**Written request:**
Print exactly the lines from the first one down to the line containing "def col(r, g, b): return", both ends included, with no pictures and nothing else.
#### Data excerpt
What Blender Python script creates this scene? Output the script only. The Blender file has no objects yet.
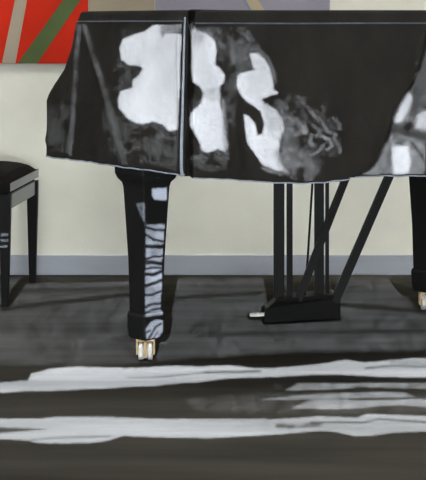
import bpy, bmesh, math, random
import numpy as np
from mathutils import Vector, noise
random.seed(4)
C = bpy.context.scene.collection
SC = bpy.context.scene
F, HY, CX, EYE = 1550.0, 26.0, 213.0, 1.0     # focal length in pixels, horizon row, centre column, eye height

def P(px, py, d): return Vector(((px-CX)/F*d, d, EYE-(py-HY)/F*d))
def project(p): return CX+F*p[0]/p[1], HY+F*(EYE-p[2])/p[1]
def lin(g):
    g = g/255.0
    return g/12.92 if g <= .04045 else ((g+.055)/1.055)**2.4
def col(r, g, b): return (lin(r), lin(g), lin(b), 1)

# ------------------------------------------------------------ materials
def mat(name, c, rough=.6, spec=.5, metal=0, var=.0, scale=(6, 6, 6), bump=0, bscale=60, coat=0):
    m = bpy.data.materials.new(name); m.use_nodes = True
    nt = m.node_tree; b = nt.nodes['Principled BSDF']
    b.inputs['Base Color'].default_value = c; b.inputs['Roughness'].default_value = rough
    b.inputs['Specular IOR Level'].default_value = spec; b.inputs['Metallic'].default_value = metal
    b.inputs['Coat Weight'].default_value = coat; b.inputs['Coat Roughness'].default_value = .12
    tc = nt.nodes.new('ShaderNodeTexCoord')
    if var > 0:
        mp = nt.nodes.new('ShaderNodeMapping'); mp.inputs['Scale'].default_value = scale
        n = nt.nodes.new('ShaderNodeTexNoise'); n.inputs['Scale'].default_value = 1; n.inputs['Detail'].default_value = 5
        r = nt.nodes.new('ShaderNodeValToRGB')
        r.color_ramp.elements[0].position = .3; r.color_ramp.elements[1].position = .7
        r.color_ramp.elements[0].color = tuple(v*(1-var) for v in c[:3])+(1,)
        r.color_ramp.elements[1].color = tuple(min(1, v*(1+var)) for v in c[:3])+(1,)
        nt.links.new(tc.outputs['Object'], mp.inputs['Vector']); nt.links.new(mp.outputs[0], n.inputs['Vector'])
        nt.links.new(n.outputs['Fac'], r.inputs['Fac']); nt.links.new(r.outputs[0], b.inputs['Base Color'])
    if bump > 0:
        n2 = nt.nodes.new('ShaderNodeTexNoise'); n2.inputs['Scale'].default_value = bscale
        bp = nt.nodes.new('ShaderNodeBump'); bp.inputs['Strength'].default_value = bump; bp.inputs['Distance'].default_value = .004
        nt.links.new(tc.outputs['Object'], n2.inputs['Vector'])
        nt.links.new(n2.outputs['Fac'], bp.inputs['Height']); nt.links.new(bp.outputs[0], b.inputs['Normal'])
    return m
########
**Exercise output:**
What Blender Python script creates this scene? Output the script only. The Blender file has no objects yet.
import bpy, bmesh, math, random
import numpy as np
from mathutils import Vector, noise
random.seed(4)
C = bpy.context.scene.collection
SC = bpy.context.scene
F, HY, CX, EYE = 1550.0, 26.0, 213.0, 1.0     # focal length in pixels, horizon row, centre column, eye height

def P(px, py, d): return Vector(((px-CX)/F*d, d, EYE-(py-HY)/F*d))
def project(p): return CX+F*p[0]/p[1], HY+F*(EYE-p[2])/p[1]
def lin(g):
    g = g/255.0
    return g/12.92 if g <= .04045 else ((g+.055)/1.055)**2.4
def col(r, g, b): return (lin(r), lin(g), lin(b), 1)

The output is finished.